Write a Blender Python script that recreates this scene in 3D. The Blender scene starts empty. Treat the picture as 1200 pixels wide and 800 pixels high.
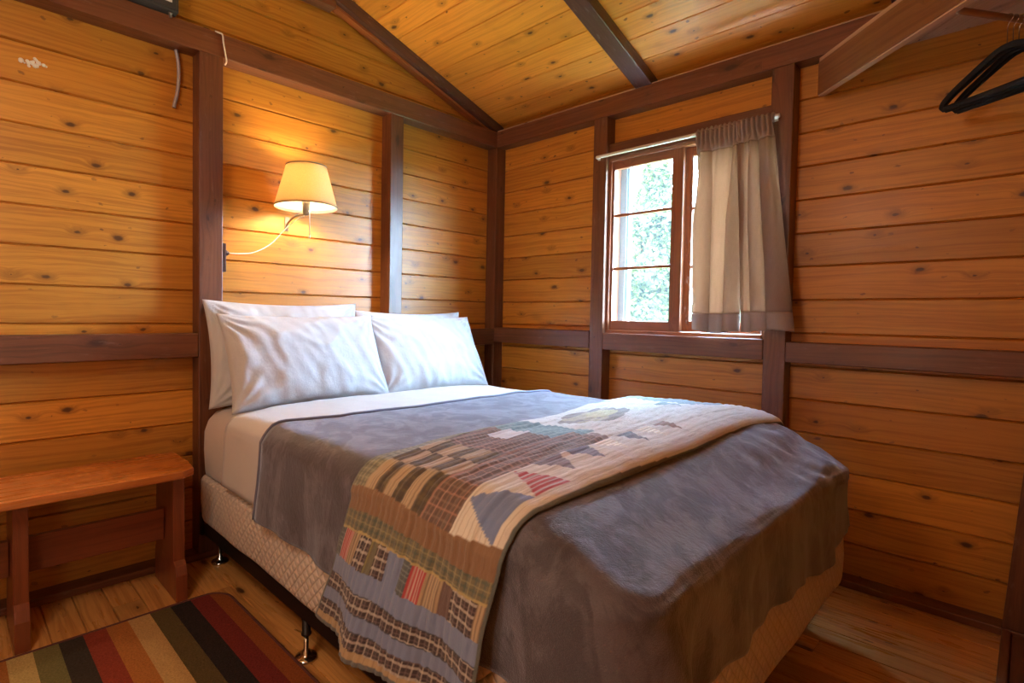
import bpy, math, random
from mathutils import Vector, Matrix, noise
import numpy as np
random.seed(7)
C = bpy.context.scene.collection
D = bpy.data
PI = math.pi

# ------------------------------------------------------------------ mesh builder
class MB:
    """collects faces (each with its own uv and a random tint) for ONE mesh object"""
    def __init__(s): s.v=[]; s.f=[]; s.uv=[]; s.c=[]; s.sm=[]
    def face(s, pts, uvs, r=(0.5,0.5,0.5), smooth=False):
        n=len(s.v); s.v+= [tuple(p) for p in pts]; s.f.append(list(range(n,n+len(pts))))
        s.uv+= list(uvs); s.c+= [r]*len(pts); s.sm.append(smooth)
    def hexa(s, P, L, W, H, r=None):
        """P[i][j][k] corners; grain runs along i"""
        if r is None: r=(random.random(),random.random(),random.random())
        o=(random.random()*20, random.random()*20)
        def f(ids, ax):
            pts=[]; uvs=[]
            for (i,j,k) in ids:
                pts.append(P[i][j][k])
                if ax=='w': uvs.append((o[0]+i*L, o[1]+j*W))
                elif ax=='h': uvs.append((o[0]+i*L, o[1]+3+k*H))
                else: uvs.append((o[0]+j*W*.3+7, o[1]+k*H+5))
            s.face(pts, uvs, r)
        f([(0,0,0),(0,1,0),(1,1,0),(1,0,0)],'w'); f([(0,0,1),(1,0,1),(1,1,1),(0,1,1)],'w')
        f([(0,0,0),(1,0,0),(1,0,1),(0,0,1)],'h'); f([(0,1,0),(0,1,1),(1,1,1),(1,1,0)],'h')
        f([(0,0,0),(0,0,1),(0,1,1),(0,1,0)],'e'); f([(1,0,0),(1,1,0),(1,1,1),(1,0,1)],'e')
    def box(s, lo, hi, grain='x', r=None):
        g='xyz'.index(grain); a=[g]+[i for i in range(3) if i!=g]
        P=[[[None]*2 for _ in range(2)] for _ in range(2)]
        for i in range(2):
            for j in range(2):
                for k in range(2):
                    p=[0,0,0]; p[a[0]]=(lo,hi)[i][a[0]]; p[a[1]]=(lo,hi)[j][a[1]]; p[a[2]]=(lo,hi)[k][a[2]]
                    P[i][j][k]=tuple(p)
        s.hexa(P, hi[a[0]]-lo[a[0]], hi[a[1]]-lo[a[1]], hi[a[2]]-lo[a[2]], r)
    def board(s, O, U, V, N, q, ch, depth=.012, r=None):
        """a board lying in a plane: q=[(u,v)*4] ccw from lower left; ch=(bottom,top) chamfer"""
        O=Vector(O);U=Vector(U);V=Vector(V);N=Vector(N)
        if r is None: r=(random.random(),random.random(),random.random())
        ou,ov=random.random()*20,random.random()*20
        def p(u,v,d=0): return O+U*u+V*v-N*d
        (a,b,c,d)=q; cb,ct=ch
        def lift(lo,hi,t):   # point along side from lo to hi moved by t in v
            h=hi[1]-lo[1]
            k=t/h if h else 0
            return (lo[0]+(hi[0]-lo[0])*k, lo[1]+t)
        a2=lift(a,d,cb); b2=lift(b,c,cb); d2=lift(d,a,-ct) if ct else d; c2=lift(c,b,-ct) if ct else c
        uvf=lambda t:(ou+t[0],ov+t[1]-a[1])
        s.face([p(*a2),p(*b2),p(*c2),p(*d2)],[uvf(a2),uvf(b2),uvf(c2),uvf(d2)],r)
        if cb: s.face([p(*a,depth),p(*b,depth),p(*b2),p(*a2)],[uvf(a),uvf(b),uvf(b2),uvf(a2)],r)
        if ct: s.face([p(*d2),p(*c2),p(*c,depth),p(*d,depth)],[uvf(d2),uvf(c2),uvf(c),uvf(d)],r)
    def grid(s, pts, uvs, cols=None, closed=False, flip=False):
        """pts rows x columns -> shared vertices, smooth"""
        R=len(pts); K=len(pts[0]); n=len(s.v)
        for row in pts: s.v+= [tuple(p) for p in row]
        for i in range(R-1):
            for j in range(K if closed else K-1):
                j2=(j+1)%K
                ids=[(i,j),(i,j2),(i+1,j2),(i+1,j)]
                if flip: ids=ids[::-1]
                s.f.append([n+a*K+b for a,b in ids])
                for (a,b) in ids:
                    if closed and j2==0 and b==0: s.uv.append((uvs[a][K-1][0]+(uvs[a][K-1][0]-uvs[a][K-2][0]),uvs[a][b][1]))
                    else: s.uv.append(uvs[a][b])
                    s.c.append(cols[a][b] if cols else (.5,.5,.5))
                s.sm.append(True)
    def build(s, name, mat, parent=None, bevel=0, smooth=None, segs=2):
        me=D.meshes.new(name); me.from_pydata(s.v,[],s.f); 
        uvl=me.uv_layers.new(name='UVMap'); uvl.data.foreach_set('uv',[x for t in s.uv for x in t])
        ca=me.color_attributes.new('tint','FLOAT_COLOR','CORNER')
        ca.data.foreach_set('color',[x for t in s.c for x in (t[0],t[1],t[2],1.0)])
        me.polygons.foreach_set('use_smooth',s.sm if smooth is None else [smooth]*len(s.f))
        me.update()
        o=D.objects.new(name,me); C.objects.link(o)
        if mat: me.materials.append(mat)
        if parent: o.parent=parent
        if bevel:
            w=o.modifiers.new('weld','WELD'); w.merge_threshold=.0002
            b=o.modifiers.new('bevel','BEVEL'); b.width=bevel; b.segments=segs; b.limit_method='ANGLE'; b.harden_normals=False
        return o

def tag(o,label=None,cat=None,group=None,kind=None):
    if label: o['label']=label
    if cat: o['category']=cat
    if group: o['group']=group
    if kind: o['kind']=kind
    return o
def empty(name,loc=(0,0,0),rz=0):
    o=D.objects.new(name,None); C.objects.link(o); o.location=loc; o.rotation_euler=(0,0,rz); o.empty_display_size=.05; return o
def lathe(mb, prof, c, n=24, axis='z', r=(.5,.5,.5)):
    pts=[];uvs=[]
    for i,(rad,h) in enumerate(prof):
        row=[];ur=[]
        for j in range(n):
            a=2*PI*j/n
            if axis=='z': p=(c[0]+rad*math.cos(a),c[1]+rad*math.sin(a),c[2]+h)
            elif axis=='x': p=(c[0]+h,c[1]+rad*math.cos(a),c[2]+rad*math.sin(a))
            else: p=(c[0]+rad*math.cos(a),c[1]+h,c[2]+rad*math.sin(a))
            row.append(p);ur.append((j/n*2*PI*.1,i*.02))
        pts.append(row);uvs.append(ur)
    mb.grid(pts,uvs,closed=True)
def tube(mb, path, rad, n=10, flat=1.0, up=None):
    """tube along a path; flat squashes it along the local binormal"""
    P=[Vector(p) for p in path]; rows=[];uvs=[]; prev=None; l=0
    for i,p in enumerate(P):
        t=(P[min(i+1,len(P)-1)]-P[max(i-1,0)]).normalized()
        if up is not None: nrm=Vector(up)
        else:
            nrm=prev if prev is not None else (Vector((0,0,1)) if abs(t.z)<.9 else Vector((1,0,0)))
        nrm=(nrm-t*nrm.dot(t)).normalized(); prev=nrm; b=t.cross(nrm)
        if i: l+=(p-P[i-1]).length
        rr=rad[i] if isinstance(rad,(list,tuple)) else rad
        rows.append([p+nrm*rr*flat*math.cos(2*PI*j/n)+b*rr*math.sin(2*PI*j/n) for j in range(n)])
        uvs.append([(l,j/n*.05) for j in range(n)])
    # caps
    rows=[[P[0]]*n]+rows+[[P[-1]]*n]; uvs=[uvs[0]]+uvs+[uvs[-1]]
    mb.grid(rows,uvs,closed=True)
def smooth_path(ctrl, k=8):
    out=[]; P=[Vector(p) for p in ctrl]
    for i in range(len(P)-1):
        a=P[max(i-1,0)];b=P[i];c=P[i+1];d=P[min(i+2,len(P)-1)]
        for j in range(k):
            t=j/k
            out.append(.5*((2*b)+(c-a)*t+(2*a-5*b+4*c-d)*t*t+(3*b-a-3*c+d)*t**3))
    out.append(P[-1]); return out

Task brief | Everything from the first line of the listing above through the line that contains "PI = math.pi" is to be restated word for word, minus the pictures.

Answer to the exercise |
Write a Blender Python script that recreates this scene in 3D. The Blender scene starts empty. Treat the picture as 1200 pixels wide and 800 pixels high.
import bpy, math, random
from mathutils import Vector, Matrix, noise
import numpy as np
random.seed(7)
C = bpy.context.scene.collection
D = bpy.data
PI = math.pi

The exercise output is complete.